N.Y. Times film critic Manohla Dargis has informed me that MCN columnist Len Klady‘s reporting about why her paper has decided to change the way it covers the New York Film Festival — i.e., no more pro forma reviews of films on the day they “open” at the festival, and in their place running a kind of “Times portfolio” with little critical quips inserted — is “wrong” and that she’s asked him to run a correction .
Klady’s error, Dargis says, was in writing that “the exact reasons behind the decision are a bit sketchy, [but] it appears the Times was persuaded by a film industry emissary that a potential blot on a [NYFF entry] was neither good for it or them.” Dargis responded that “our decision to change how we cover the NYFF was not prompted by some unnamed ‘film industry emissary’ and I resent the implication that we would ever change our coverage based on outside pressure.”
So what did prompt the Times decision to forego regular NYFF reviews in favor of what’s being called “portfolio” coverage?

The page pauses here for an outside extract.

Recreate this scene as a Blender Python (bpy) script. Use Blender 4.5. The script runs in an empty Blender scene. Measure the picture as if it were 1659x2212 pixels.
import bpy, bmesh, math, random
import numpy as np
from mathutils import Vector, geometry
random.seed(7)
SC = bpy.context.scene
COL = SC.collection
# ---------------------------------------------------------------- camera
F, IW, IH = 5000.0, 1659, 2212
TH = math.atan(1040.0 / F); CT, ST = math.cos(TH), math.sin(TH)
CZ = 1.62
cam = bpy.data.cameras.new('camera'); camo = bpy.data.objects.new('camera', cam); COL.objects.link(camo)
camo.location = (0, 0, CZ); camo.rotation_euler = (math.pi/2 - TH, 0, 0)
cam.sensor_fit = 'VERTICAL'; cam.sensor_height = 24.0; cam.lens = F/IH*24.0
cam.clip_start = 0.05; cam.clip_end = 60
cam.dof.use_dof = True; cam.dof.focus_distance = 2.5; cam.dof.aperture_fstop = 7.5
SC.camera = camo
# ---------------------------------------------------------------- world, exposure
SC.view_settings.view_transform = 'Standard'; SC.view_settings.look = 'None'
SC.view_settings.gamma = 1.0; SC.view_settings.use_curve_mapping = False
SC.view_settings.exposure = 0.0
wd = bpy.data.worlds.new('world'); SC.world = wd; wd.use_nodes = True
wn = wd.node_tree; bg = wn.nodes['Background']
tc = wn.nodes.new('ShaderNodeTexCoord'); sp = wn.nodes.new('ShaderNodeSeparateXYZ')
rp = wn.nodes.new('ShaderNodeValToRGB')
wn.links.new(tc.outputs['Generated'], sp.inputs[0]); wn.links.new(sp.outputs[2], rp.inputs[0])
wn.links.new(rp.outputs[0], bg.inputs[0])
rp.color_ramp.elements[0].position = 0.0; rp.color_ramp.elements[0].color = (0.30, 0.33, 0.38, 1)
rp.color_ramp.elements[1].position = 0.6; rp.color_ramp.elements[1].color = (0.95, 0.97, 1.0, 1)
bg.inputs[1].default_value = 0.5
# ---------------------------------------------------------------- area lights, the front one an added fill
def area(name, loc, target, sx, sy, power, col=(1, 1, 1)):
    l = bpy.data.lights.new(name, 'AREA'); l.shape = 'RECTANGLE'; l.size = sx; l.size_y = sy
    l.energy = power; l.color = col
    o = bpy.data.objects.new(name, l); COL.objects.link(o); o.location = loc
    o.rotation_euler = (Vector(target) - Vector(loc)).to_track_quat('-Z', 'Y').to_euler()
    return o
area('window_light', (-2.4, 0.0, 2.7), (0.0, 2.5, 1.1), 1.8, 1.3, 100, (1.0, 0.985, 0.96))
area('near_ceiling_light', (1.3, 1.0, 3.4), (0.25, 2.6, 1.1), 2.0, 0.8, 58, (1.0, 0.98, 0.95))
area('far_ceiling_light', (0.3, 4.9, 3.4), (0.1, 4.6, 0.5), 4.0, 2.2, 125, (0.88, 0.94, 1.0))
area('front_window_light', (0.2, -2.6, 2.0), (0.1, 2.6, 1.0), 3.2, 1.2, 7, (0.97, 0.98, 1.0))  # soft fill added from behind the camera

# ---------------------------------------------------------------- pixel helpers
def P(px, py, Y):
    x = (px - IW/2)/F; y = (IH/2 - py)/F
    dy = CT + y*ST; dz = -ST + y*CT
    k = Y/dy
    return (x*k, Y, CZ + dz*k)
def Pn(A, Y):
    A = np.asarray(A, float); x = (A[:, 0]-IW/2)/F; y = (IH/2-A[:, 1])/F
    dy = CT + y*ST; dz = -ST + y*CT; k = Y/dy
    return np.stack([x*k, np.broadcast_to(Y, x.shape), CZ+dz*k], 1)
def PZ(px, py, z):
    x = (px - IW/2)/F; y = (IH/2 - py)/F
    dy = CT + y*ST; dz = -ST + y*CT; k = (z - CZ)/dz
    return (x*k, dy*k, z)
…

Dargis just said the following: “We decided to change how we cover the festival; our new approach will serve our readers better and will allow us to cover the festival as a whole, rather than in piecemeal fashion.”
“We will no longer be writing individual reviews of each feature film in the festival, the exceptions being those films that are opening commercially soon after their festival screenings, including The Queen. In addition to a handful of reviews, we will be publishing other articles, including critic’s notebooks in which we cover
individual films of interest and the program as a whole, much as we do with Sundance and Cannes.”
I don’t know if an “emissary” had anything to do with the Times decision, but NYFF publicist Jeanne Berney did, I’m told, pass along an opinion on this matter. I gather it had something to do with a feeling among distributors that they would be able to better finagle or circumvent negative N.Y. Times reviews if they appeared on the day of a film’s commercial opening rather than the day they show at the NYFF.
“I kept running into people at Toronto who were telling me about this new Times policy,” Klady told me this morning, “and obviously right now there’s a lot of sensitivity about this. I ran into Manohla up there and asked her about [the portfolio approach] and she said, ‘Oh, we’ll be able to inject criticism into these things.'”
(These “things” aren’t technically being called portfolios, by the way. Apparently they don’t have a name. Not yet anyway.)
“The people who may miss out with this new policy,” Klady notes, “are the ones without distributors who are hoping for reviews from the Times to bolster their profile. Question is, are certain films going to avoid the NY Film Festival because of this decision?”